» YOUR INSTRUCTIONS
Leave out all pictures. Return exactly the lines from the top of the material through the line containing "return tuple(((v/255)/12.92 if".

» DATA SHOWN

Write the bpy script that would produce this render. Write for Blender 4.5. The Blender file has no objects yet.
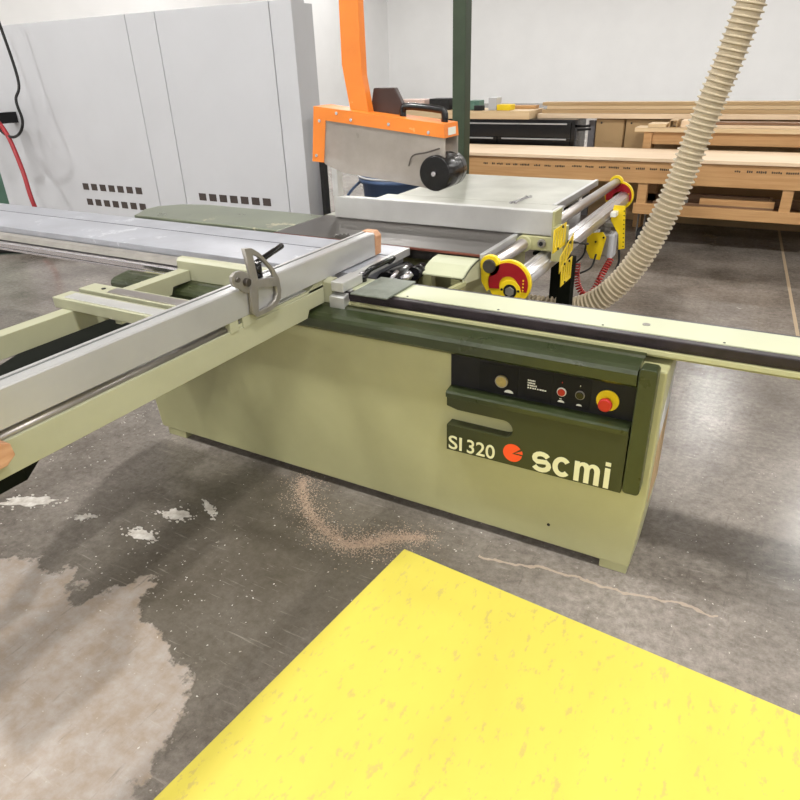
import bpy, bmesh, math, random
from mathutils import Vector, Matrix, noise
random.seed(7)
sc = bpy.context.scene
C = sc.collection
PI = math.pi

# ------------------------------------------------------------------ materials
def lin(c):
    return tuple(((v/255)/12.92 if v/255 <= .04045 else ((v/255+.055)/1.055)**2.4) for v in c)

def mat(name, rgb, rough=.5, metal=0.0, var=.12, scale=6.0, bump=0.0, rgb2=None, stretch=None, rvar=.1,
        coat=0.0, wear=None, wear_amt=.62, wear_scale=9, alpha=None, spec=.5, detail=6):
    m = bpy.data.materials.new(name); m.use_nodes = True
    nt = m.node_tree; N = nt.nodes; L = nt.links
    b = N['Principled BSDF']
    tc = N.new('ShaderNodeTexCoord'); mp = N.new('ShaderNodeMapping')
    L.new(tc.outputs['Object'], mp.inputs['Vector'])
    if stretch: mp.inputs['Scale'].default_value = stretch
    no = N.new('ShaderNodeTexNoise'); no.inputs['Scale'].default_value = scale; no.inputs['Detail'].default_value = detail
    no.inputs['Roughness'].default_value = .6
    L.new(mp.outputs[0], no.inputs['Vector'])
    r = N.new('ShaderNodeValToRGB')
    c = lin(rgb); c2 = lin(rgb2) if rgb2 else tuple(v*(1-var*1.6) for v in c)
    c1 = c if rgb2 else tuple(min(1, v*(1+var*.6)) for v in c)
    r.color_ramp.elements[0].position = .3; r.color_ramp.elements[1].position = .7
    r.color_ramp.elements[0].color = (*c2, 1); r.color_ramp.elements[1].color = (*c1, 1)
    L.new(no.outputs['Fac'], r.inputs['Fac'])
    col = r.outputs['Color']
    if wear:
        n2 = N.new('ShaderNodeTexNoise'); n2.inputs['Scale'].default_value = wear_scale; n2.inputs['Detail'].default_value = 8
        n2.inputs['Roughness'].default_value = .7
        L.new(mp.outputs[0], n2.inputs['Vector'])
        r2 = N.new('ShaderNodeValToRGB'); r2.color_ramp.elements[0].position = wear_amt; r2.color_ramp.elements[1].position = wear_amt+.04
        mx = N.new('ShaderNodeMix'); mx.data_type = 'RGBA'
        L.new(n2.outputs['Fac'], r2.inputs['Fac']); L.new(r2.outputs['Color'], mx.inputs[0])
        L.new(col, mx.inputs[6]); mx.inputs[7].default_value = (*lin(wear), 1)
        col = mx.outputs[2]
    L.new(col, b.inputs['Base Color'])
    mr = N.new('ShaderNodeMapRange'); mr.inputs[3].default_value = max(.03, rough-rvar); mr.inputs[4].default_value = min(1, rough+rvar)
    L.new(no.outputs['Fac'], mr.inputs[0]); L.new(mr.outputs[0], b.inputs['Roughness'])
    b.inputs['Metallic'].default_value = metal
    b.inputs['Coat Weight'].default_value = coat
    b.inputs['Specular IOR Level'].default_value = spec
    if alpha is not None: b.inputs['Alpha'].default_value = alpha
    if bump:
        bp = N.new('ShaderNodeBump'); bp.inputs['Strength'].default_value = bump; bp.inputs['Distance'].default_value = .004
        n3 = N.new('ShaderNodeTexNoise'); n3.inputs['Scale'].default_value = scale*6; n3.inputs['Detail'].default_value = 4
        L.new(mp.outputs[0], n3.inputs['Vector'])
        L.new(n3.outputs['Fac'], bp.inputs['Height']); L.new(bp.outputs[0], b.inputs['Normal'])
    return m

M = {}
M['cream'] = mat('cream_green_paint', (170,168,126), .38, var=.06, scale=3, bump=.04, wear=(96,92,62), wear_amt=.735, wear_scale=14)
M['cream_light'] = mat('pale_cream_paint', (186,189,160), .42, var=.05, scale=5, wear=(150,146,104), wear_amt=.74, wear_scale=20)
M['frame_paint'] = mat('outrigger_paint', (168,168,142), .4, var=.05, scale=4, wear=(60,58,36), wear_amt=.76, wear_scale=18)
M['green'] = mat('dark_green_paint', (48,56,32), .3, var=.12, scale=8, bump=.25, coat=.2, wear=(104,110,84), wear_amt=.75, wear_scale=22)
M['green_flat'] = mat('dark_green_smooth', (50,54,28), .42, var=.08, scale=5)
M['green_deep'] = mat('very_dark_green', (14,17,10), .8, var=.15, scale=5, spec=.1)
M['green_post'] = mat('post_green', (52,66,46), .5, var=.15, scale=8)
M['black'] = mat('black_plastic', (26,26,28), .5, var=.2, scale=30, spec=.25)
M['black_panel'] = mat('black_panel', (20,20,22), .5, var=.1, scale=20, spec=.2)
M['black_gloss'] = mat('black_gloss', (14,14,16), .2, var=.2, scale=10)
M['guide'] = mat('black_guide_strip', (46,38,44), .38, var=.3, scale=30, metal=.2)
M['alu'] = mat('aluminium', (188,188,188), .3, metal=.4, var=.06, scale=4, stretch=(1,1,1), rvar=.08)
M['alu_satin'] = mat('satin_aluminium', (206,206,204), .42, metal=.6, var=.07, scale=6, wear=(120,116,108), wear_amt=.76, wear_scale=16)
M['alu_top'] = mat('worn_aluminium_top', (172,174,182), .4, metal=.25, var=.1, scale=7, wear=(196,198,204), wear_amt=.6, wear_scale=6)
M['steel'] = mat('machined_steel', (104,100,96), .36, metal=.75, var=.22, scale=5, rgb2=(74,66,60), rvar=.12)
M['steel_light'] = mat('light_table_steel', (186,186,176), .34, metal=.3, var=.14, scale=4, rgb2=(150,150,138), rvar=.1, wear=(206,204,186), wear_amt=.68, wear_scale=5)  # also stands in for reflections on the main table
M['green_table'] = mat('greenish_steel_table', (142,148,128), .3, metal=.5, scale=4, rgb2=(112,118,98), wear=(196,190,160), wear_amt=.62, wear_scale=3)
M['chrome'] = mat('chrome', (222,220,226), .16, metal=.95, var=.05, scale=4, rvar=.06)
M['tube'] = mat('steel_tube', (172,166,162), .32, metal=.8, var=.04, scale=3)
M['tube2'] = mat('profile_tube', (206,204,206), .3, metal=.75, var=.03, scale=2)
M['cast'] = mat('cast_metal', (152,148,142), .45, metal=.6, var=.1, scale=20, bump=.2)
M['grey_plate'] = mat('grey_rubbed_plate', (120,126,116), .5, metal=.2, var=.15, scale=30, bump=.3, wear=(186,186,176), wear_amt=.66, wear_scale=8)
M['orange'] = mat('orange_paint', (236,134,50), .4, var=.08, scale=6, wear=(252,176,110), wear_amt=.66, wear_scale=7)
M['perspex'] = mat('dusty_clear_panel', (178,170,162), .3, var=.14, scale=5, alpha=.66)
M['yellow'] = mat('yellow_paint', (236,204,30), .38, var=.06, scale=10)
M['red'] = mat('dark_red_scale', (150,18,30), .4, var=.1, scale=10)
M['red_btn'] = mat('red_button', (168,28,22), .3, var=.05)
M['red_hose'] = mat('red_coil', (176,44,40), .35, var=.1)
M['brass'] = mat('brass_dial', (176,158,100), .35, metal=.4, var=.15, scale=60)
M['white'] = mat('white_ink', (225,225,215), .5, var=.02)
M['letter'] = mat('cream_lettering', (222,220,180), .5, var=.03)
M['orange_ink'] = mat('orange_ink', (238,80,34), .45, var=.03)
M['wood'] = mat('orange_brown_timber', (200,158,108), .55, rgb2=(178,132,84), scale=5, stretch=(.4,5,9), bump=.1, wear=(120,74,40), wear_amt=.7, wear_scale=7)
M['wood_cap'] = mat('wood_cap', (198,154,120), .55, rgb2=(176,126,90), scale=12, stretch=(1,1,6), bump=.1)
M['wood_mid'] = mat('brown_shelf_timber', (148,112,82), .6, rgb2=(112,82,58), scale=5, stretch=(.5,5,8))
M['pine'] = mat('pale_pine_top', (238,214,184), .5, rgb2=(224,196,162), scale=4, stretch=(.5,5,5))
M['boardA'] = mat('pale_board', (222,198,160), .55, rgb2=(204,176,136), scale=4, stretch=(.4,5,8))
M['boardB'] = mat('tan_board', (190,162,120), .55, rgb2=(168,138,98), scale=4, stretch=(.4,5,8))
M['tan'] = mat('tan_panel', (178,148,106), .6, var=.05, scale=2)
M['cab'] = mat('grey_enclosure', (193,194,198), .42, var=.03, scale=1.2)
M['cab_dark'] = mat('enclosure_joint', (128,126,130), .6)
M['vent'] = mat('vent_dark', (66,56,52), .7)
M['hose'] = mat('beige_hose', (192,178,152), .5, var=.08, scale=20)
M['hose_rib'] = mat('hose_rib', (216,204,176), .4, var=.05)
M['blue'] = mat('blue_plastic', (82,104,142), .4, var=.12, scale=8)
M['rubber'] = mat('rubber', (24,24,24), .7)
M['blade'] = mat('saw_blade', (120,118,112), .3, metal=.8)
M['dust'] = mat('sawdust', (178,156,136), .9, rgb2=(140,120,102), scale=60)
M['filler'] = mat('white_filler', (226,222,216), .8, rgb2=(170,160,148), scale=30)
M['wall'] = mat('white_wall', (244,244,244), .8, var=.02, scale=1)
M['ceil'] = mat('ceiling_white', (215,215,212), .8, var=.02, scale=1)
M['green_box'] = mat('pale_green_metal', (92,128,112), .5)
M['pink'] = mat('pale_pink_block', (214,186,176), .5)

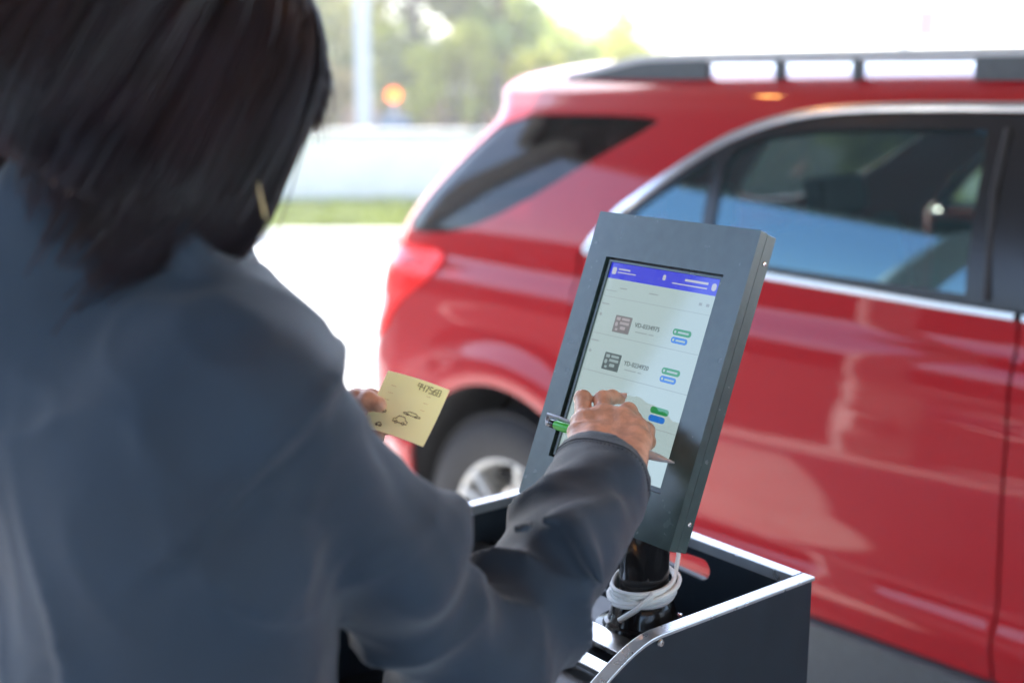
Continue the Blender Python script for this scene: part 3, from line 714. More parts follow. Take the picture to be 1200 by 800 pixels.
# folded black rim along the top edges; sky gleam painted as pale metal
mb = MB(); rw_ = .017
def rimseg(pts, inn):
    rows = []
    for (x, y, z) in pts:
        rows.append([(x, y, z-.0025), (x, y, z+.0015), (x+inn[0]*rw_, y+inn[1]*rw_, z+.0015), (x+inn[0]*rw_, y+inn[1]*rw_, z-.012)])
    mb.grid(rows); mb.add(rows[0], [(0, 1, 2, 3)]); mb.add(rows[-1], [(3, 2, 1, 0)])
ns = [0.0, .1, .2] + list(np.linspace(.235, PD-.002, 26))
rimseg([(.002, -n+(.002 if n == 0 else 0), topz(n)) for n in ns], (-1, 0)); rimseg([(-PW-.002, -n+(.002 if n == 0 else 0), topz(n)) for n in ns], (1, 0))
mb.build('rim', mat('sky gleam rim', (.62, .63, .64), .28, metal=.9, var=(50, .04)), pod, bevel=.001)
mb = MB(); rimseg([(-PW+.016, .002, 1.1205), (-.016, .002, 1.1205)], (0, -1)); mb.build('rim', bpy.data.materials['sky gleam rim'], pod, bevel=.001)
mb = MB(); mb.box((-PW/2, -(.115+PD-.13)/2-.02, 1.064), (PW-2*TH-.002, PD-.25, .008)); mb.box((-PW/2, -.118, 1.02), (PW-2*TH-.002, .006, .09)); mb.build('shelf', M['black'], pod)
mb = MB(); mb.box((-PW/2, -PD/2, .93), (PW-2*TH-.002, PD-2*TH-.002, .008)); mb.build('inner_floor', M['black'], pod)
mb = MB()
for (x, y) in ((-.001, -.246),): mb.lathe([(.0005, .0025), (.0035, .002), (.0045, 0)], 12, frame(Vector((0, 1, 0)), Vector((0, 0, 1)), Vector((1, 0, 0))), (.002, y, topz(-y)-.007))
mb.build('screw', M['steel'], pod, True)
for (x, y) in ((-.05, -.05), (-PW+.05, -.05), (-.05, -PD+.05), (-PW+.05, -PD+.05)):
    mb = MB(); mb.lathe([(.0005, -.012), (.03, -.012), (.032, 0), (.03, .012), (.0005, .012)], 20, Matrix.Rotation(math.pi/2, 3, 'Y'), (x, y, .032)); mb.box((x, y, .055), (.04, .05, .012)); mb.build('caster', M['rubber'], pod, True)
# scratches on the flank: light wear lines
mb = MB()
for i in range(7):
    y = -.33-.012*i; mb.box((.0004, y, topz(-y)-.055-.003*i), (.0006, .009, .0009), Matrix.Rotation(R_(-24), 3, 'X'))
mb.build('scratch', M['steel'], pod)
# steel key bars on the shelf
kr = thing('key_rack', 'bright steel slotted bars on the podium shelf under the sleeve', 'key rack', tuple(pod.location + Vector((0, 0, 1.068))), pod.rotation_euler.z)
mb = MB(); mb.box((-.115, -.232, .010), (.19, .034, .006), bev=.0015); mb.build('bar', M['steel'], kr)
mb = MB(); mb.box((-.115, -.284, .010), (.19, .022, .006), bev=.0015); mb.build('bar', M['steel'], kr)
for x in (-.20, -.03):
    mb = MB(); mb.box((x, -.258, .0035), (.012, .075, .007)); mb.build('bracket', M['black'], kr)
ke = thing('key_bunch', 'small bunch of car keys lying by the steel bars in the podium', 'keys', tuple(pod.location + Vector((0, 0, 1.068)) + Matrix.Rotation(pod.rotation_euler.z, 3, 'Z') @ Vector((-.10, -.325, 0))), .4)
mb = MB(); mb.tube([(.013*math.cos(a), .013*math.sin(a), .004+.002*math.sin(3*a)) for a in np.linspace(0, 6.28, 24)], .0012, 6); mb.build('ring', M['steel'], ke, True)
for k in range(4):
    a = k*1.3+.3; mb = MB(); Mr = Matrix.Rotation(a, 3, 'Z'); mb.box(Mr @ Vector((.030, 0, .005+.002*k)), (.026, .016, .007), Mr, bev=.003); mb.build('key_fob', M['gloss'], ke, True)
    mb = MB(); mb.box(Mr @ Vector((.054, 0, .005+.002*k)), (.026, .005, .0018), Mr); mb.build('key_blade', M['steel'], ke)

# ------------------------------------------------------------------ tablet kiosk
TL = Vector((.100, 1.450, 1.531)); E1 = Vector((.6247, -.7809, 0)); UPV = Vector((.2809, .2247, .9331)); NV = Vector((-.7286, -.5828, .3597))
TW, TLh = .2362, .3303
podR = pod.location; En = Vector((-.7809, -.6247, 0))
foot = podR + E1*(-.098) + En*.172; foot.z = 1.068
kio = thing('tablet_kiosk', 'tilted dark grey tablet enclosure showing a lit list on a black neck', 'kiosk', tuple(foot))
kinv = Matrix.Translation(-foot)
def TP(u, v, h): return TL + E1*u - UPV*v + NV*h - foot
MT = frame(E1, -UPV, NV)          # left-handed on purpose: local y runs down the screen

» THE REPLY
Write the bpy script that would produce this render. Write for Blender 4.5. The Blender file has no objects yet.
import bpy, bmesh, math, random
from mathutils import Vector, Matrix, noise
random.seed(7)
sc = bpy.context.scene
C = sc.collection
PI = math.pi

# ------------------------------------------------------------------ materials
def lin(c):
    return tuple(((v/255)/12.92 if v/255 <= .04045 else ((v/255+.055)/1.055)**2.4) for v in c)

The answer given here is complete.